Certain camera features such as panorama and portrait mode stop working, and battery health reporting as well as “True Tone”, which automatically adjusts the colour of the display, are disabled. Similarly, swapping the main logic boards between two identical iPhone 13 Pro models disables the cinematic front-facing camera feature and automatic screen brightness function. With both iPhone versions the biometric Face ID system stops working, but this can be excused, as it is a security feature of Apple’s biometric authentication system.
However, the problems do not stop there: the operating system software of the iPhone complains they are “non-genuine Apple parts” even though the exchanged parts are genuine because they came from a similar iPhone.
Perhaps most galling is the replacement of phone batteries, which, by Apple’s own admission, are consumable items needing replacement at some stage during a phone’s life. In recent iPhones some parts are “software locked” to a particular phone. This software, which Apple does not make available to third parties, frustrates attempts by non-Apple repairers to replace the battery, screen, and other parts of the phone.
Added to these software locks are challenges such as the strong adhesive used to fix the screens to the phone chassis and the proprietary screws that hold the internals together that make getting into the phones very difficult.
Competitors and right to repair
What about Apple’s rivals? The situation is somewhat mixed: parts for HP, Lenovo, and Dell laptops are far easier to come by, and these computers are relatively easy to repair. However, for other popular models such as the Microsoft Surface Pro, it is both difficult to find parts and difficult to repair even if you could.
Samsung’s recent Galaxy S20 smartphone does not employ the same “component pairing” tricks as Apple’s recent models, but it is still glued together in a way that makes opening the phone to perform repairs difficult. At least Samsung does sell replacement parts to smartphone repair businesses.
Developments in the US
The “right to repair” movement has gained most momentum in the United States, starting with the Massachusetts “Motor Vehicle Owners’ Right To Repair” law passed in 2012. This was a response to the increasing use of computers and software systems on motor vehicles and the “de facto” outcome that it enabled vehicle manufacturers to control the effectiveness of third party repairers.
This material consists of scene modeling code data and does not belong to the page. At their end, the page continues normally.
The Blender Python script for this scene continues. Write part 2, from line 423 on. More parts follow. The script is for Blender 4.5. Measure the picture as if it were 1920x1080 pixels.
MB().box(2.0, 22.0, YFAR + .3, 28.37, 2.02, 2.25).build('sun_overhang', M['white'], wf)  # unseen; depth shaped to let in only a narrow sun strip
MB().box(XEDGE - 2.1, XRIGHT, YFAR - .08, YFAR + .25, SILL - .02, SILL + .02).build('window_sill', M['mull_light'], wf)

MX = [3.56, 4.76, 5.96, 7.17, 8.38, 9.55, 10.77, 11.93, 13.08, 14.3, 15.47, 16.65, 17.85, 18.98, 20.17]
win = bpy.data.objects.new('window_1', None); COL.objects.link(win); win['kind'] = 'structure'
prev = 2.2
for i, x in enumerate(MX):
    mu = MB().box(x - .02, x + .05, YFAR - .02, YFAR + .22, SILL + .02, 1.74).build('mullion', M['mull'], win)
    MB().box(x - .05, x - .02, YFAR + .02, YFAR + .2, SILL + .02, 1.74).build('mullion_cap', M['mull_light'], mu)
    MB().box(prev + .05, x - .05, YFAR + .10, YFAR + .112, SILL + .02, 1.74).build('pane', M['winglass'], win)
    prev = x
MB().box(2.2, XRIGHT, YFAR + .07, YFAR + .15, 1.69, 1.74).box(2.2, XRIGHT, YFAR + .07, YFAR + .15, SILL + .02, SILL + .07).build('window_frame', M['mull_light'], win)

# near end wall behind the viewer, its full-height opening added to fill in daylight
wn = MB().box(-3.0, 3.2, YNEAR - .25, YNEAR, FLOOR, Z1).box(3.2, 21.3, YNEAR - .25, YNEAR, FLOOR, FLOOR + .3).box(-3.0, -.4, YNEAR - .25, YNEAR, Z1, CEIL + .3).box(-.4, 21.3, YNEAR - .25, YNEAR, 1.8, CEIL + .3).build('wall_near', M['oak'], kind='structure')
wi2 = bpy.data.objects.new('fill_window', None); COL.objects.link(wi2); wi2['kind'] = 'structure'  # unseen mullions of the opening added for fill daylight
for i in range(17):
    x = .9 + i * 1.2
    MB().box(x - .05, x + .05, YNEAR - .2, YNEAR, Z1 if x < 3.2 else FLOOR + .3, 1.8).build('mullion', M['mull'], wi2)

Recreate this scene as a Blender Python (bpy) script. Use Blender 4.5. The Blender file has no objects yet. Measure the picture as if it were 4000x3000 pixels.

This led to the founding of the Digital Right to Repair Coalition in July 2013, which lobbies for further state and federal “right to repair” laws in the US. In November 2021, Apple announced that it would allow third parties to purchase parts and tools to repair certain iPhones from early 2022 however details on this programme are still eagerly anticipated. Apple has only acknowledged that it will extend to the most recent MacBook models and will only cover displays, cameras, and batteries, leaving owners of older MacBooks out in the cold.
In response to pressure from shareholders, Microsoft committed to expanding repair options for its devices and recently posted a “teardown” video for its Surface SE laptop targeted at schools and colleges, showing how to take the device apart – a useful first step in reparability.
The Biden government issued an executive order in 2021 to stop companies blocking agricultural equipment owners’ rights to repair after tractor manufacturer John Deere attempted to prevent third parties from performing repairs that touched on their tractors’ software.
Future of the right to repair movement
The recent moves by Apple and Microsoft suggest pressure is building and that the future of the movement looks bright. Independent repair shops may be able to repair older devices, avoiding them ending up as e-waste and their owners no longer propelled in the direction of expensive upgrades to the latest model.
It seems that companies like Apple want your technology to break so you have to buy the next model, and this just feeds into a consumerist model. We should have the right to repair our devices, but today’s world seems more occupied with getting the latest model and upgrading.